BP has recently announced low carbon city partnerships with Houston and Aberdeen.

Solar's prominence in the portfolio was due to its fast-to-market characteristics, Sanyal said.

"It is possible to move from concept to construction in 18 months to two years, which will allow us to grow our pipeline rapidly in the next five years," he said.

Projects in development included the 300 MW Bighorn solar farm in Colorado, to supply the Evraz steel plant, and the 260 MW Impact solar farm in Texas, where BP is offtaking 100% of the generation.

Lightsource bp (50% BP owned) is building a 250 MW subsidy-free solar farm in Zaragoza, has acquired a 2 GW pipeline of projects from Enerlife in Brazil, is involved in the Eversource JV building 500 MW in India, and is building another 500 MW of bifacial solar capacity in Australia.

"Beyond solar, our pipeline also includes offshore wind energy, including our recent agreement to form a strategic partnership with Equinor in the US, with an initial 4.4 GW of gross generating capacity," Sanyal said.
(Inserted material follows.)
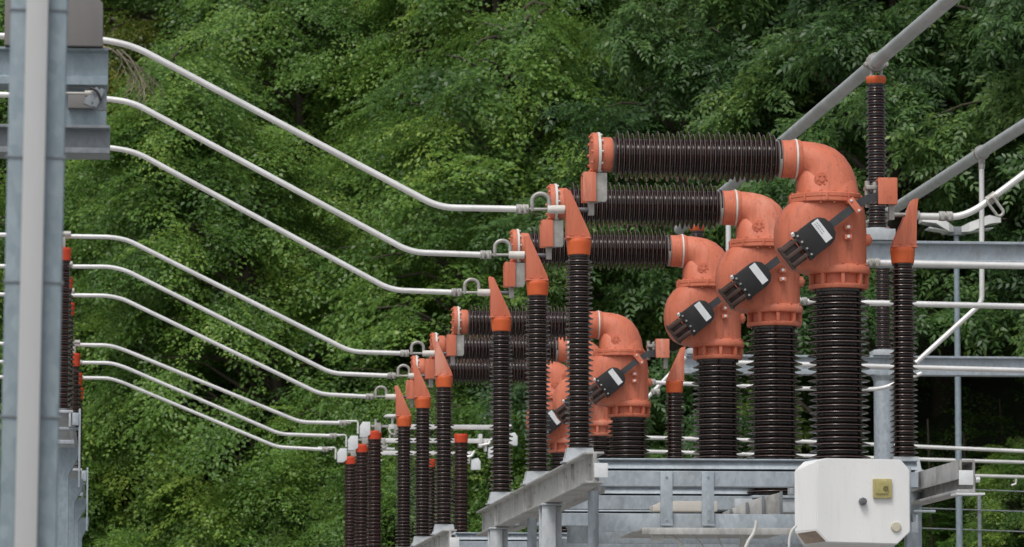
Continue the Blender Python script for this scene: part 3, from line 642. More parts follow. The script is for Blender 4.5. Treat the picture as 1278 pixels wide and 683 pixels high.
rtube('tube_conductor', 'short white tube that kinks up beside the grey column', ROW2[1], [(806, 477), (1000, 485), (1090, 486), (1104, 484), (1150, 466)], 3.9, [(812, 477)], None, None, 14)
rtube('tube_conductor', 'upper white tube of the rearmost pair crossing low behind the breakers', ROW3[1], [(790, 546), (1000, 551), (1340, 566)], 4.4)
rtube('tube_conductor', 'lower white tube of the rearmost pair crossing low behind the breakers', ROW3[2], [(790, 563), (1000, 569), (1340, 579)], 4.4)
def small_hook(t, P):
    b = MB(); b.tube([P(1262, 594), P(1268, 596), P(1268, 604), P(1262, 606)], q(2.6), 8, bend=q(4)); b.build('earthing_hook', 'white_pipe', t)
rtube('tube_conductor', 'short low white tube with a small hook at the right edge', 2.0, [(1100, 591), (1220, 594), (1340, 597)], 4.6, (), None, small_hook)
def drop_clamp(t, P):
    c = P(1225, 200); b = MB(); z = zb-t.location.z
    b.lathe([(q(10.5), -q(6)), (q(13.5), -q(6)), (q(13.5), q(6)), (q(10.5), q(6))], (T2.x-t.location.x, 0, z), 'Y', 20)
    b.box(Vector((T2.x-t.location.x, 0, z-q(16))), (q(11), q(10), q(9)), bev=q(1)); b.box(Vector((T2.x-t.location.x, 0, z-q(25))), (q(10), q(9), q(9)), bev=q(1)); b.build('bus_clamp', 'alu', t)
rtube('dropper_tube', 'thin white dropper hanging from the lower bus tube and bending left', 1.42, [(1225, 203), (1225.5, 378), (1143, 453)], 4.6, (), None, drop_clamp, 14)
rtube('dropper_tube', 'short white dropper between the front and middle breaker elbows', 1.52, [(909, 268), (909, 330), (905, 402)], 5)
rtube('dropper_tube', 'white crossing tube with a clamp beside the slim rear horn post', 1.6, [(856, 446), (800, 505), (784, 512)], 4, [(818, 489)])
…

In addition to identified projects, BP is evaluating a further 21 GW of early stage options, including onshore wind projects in the US.

Sanyal welcomed the growth in power purchase agreements to manage merchant risk in project development.

"Through our trading business we have the ability to market the uncontracted merchant exposure or become the power offtaker," he said, adding that BP is targeting growth in traded power volumes from 200 TWh in 2019 to 350 TWh in 2025, and 500 TWh in 2030.